====== Records to use ======

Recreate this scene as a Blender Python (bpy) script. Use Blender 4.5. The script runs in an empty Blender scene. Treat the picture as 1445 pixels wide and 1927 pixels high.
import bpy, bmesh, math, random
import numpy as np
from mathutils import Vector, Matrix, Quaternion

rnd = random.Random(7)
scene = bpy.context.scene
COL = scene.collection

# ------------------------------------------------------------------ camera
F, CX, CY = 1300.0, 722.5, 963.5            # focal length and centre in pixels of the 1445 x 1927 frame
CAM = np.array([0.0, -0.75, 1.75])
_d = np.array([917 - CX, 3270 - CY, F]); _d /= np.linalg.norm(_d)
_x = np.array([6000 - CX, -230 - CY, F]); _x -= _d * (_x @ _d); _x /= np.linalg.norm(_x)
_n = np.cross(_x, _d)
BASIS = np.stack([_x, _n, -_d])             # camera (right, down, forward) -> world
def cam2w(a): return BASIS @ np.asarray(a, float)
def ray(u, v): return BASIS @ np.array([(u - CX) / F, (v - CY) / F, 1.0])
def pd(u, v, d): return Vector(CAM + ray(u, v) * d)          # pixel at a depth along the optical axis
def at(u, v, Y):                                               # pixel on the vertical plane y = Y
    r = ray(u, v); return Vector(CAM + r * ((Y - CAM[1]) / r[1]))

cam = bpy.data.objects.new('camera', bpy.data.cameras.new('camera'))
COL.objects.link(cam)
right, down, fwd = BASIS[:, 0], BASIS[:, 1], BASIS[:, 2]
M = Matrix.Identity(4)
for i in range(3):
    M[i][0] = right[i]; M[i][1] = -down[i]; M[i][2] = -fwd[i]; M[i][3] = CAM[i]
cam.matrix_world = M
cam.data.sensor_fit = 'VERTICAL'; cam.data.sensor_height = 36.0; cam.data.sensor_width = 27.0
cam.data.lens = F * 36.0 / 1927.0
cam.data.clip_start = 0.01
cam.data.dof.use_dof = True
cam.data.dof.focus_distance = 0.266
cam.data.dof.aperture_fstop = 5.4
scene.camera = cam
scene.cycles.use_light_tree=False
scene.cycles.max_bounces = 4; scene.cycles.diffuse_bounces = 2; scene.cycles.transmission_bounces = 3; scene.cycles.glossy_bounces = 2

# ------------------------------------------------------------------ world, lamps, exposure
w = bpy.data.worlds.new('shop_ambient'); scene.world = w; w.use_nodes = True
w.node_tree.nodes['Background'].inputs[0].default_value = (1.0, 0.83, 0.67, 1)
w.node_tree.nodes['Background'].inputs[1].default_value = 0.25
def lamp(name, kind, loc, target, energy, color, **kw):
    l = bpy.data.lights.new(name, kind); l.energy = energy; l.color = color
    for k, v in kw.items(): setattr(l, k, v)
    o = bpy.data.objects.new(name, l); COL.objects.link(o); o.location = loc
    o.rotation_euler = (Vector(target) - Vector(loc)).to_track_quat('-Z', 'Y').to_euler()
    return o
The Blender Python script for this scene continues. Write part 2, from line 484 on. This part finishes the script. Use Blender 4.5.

======

● **Your goal**: Set down, exactly as written, each line of the data from its opening line through the one containing "COL = scene.collection". Output nothing more.

● **Correct response**:
Recreate this scene as a Blender Python (bpy) script. Use Blender 4.5. The script runs in an empty Blender scene. Treat the picture as 1445 pixels wide and 1927 pixels high.
import bpy, bmesh, math, random
import numpy as np
from mathutils import Vector, Matrix, Quaternion

rnd = random.Random(7)
scene = bpy.context.scene
COL = scene.collection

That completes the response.